Громадный, сказочный мир увидел Никитин в своих «хожениях», мир, с его непривычным укладом, с его восемьюдесятью четырьмя верами. И, потрясенный всем виденным, он восклицает: «О благоверни христиане! Иже кто по многым землям много плавает, в многыя грехы впадаеть и веры ся да лишаеть христианские».

При Иване III началась, перекинувшись в XVI век, ожесточенная политическая борьба надменных иосифлян — защитников богатых монастырских имений с заволжскими «старцами нестяжателями». Можно предположить, что Никитин еще в Твери знал об ожесточенных религиозных спорах. Ему очень хочется прослыть правоверным человеком. Сколько раз он скорбит, что не ведает «великого дни Воскресения Христова», что приходится гадать о нем только по приметам. «А со мною нет ничево, — жалуется он, — никакоя книгы, а книгы есмя взяли с собою с Руси, ино коли мя пограбили, ини их взяли; и яз позабыл веры хрестьяньскыя всея и праздников хрестианьскых, ни Велика дни (пасхи), ни Рожества Христова не ведаю, ни среды, ни пятници не знаю…» И дальше: «Молю бога, чтобы он хранил меня».

Последние слова написаны не по-русски, а на той смеси восточных языков, которой Никитин придерживается во всех случаях, когда желает скрыть свои подлинные мысли.

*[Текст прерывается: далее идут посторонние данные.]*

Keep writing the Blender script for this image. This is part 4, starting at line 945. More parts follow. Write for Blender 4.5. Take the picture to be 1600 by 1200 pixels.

Никитин, разумеется, не мог высказать все свои заветные помыслы. Он знал, что на Руси его записки могут попасть в любые руки, за все «вольнодумные речи» ему придется крепко отвечать. И все же иногда он высказывает взгляды, выдержанные далеко не в духе благочестия.

Никитин сознается, например, что молится только одному «богу вседержителю…» «А иного есми не призывал никоторого имени».

Начинает он свои записки, как все: «За молитву святых отецъ наших…» Но затем во всем своем «написании» уже ни разу не призывает, что так характерно для каждого православного старорусского писателя, ни святых, ни преподобных, ни мучеников, ни даже божьей матери.

Во время путешествия он говеет и постится. «Месяць март прошел, — пишет он, — а аз месяць мяса есмь не ял, заговел с бесермены в неделю, да говел есми ничево скоромного, никакыя ястьвы бесерменьскыя, а ял есми все по двожды днем хлеб да воду». Но это не убеждает нас в его правоверии. Чрезвычайно примечателен следующий эпизод в записках Никитина: незадолго перед отъездом он наблюдает выступление бидарских войск против Виджаянагара. Никитин подсчитывает мусульманское войско; по его подсчету, пошло в поход около двух миллионов человек. Он сам изумлен такой цифрой, «такова сила султана индейского бесерменьского», и дальше опять-таки не по-русски: «Мухаммедова вера еще годится».

Более того, написание своего «Хожения» он заканчивает молитвой, суть которой сводится к восхвалению единого бога, как бы он ни назывался.

И к мусульманству, и к восьмидесяти четырем индусским «верам», о которых он «распытах все», Никитин проявляет терпимость и широту взглядов, совершенно необычайную для человека XV века. Нельзя забывать, что официальная церковь жестоко преследовала не только все отклонения от христианства, но даже малейшие «ереси» в пределах господствующей религии.

Совершенно иначе подходит к этому вопросу Никитин. «А правую веру, — говорит он, — бог ведаеть, а праваа вера бога единаго знати, имя его призывати на всяком месте чисте чисту (чистому на чистом месте)».

Четвертую пасху справлял Никитин в Бидаре с «бесерменами». Ему крепко взгрустнулось, затосковал он по далекой родине и много плакал «по вере по хрисстианьской». Мусульманин Малик начал убеждать Никитина «в веру бесерменьскую стати». Это отнюдь не было административным произволом Асад-хана джуннарского, здесь был, возможно, дружеский совет. Никитин возразил Малику, что ты совершаешь молитву, и я также совершаю, ты пять молитв читаешь, я три молитвы читаю, я чужестранец, а ты здешний. Иными словами, Никитин хочет сказать, что разница лишь в обрядах, принятых в разных странах, а суть одна. Малик же в конце разговора очень зло заметил ему, что, правда, он не мусульманин, но горе в том, что он и христианства-то не знает.

Видимо, сомнения, обуревавшие Никитина, лишили его речи всякой убедительности. Реплика Малика поразила нашего путешественника, и он пишет: «Аз же в многыя помышления впадох и рекох себе: „горе мне окаанному, яко от пути истиннаго заблудихся и пути не знаю“».

И он успокаивает себя тем, что пока «христианства не оставих», не изменил своей родине, несмотря на четырехлетнее пребывание в индийской земле.

Высказывание Никитина рисует нам его как человека со сложным душевным миром, но подлинного патриота.